=== Data shown ===
· · · · · · ·
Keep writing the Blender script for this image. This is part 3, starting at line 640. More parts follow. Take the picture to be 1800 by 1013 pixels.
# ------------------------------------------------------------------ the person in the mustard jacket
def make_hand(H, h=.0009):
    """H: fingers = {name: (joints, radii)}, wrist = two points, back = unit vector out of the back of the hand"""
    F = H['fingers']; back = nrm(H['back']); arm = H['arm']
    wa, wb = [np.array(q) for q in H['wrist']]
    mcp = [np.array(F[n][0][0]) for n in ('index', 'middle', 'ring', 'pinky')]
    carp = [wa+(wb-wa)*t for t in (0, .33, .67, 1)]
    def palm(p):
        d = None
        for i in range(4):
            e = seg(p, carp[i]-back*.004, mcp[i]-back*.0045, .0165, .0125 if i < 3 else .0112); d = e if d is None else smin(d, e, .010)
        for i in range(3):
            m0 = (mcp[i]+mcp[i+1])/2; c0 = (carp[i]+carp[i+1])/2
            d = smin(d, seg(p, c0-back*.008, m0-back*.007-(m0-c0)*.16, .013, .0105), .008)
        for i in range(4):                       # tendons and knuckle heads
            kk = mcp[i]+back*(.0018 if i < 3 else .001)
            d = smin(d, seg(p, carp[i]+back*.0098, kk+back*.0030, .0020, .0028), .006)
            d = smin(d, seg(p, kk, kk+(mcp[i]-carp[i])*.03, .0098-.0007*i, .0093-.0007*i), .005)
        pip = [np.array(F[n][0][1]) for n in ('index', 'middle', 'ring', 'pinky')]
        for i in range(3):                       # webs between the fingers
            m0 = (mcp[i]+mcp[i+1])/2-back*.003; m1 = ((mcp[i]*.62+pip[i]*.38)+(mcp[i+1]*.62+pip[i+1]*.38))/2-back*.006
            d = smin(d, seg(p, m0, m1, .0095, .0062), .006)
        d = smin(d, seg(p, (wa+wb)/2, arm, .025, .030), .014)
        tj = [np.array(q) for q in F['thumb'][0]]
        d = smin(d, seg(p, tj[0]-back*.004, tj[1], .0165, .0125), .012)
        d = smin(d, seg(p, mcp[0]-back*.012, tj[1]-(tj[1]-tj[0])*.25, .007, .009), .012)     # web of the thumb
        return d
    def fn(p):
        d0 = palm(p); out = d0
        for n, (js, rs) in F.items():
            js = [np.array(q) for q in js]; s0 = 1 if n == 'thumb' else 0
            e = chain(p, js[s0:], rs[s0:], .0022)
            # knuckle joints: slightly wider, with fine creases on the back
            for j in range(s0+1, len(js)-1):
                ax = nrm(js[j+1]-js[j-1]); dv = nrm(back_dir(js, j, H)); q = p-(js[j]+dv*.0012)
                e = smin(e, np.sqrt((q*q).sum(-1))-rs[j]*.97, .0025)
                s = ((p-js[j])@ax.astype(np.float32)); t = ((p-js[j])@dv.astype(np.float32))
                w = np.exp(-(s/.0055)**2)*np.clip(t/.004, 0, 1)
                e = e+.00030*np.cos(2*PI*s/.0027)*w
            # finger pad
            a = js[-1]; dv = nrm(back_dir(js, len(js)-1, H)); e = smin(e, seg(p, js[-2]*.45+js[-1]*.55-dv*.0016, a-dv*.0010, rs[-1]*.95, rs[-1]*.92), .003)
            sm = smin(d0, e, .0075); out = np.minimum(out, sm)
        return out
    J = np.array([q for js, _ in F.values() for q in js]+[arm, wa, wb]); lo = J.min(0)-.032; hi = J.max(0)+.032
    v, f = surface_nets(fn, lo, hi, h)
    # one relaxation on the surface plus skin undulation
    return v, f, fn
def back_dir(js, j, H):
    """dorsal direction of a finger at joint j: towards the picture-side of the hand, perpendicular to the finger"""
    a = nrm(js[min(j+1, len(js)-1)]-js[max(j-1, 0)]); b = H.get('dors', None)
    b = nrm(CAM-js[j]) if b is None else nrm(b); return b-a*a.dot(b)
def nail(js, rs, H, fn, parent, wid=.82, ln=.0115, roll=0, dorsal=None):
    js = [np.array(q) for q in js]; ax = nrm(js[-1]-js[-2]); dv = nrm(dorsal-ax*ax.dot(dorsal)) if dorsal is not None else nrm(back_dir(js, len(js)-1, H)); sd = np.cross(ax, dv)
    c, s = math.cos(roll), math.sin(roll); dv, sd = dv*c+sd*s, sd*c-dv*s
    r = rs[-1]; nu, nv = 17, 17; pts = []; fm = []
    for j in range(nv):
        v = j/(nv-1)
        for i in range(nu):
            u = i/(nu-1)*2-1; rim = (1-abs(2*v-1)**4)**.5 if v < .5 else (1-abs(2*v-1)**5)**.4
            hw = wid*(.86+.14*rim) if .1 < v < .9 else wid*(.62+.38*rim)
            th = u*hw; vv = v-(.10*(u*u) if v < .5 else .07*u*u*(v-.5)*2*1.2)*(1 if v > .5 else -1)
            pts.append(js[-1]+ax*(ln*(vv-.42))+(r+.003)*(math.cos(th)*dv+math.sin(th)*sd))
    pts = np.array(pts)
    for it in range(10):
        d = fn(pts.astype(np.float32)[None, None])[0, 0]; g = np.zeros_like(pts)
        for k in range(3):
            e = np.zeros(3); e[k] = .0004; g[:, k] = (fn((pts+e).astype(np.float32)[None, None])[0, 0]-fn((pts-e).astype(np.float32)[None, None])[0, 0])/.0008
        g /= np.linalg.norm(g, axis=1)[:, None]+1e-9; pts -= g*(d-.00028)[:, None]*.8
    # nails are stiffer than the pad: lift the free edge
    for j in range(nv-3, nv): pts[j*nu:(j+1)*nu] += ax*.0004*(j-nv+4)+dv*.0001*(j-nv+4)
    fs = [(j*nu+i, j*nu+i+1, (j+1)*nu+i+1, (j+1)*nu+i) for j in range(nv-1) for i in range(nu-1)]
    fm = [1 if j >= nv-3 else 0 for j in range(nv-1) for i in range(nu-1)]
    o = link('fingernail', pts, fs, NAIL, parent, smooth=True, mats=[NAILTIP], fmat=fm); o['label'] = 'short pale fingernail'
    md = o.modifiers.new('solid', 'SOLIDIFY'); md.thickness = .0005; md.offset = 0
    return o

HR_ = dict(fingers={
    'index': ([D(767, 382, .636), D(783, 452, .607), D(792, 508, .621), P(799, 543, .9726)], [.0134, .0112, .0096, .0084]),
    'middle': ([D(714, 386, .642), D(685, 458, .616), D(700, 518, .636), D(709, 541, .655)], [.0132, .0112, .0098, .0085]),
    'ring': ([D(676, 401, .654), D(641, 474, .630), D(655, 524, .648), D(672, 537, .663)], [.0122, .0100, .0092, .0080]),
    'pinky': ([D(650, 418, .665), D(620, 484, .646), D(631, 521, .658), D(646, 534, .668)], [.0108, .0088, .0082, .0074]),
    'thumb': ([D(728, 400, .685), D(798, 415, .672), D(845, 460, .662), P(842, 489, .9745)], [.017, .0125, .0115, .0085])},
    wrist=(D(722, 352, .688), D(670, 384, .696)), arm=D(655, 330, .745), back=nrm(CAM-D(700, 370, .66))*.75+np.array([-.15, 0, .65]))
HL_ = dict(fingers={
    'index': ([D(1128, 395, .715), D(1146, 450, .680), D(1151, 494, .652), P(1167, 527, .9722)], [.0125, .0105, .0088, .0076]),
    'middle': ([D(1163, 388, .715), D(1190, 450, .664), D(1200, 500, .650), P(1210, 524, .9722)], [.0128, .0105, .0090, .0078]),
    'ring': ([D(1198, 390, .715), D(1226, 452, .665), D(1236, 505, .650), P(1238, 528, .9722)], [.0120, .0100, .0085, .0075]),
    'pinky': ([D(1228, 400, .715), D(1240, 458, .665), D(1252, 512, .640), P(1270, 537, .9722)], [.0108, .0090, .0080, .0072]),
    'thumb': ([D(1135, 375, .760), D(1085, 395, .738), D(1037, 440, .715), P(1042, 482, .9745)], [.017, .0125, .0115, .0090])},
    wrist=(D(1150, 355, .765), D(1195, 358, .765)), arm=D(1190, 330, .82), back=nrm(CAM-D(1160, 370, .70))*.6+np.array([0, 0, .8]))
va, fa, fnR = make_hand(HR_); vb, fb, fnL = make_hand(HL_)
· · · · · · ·
Out of the material above, select every line that holds the string "picture".

Keep writing the Blender script for this image. This is part 3, starting at line 640. More parts follow. Take the picture to be 1800 by 1013 pixels.
    """dorsal direction of a finger at joint j: towards the picture-side of the hand, perpendicular to the finger"""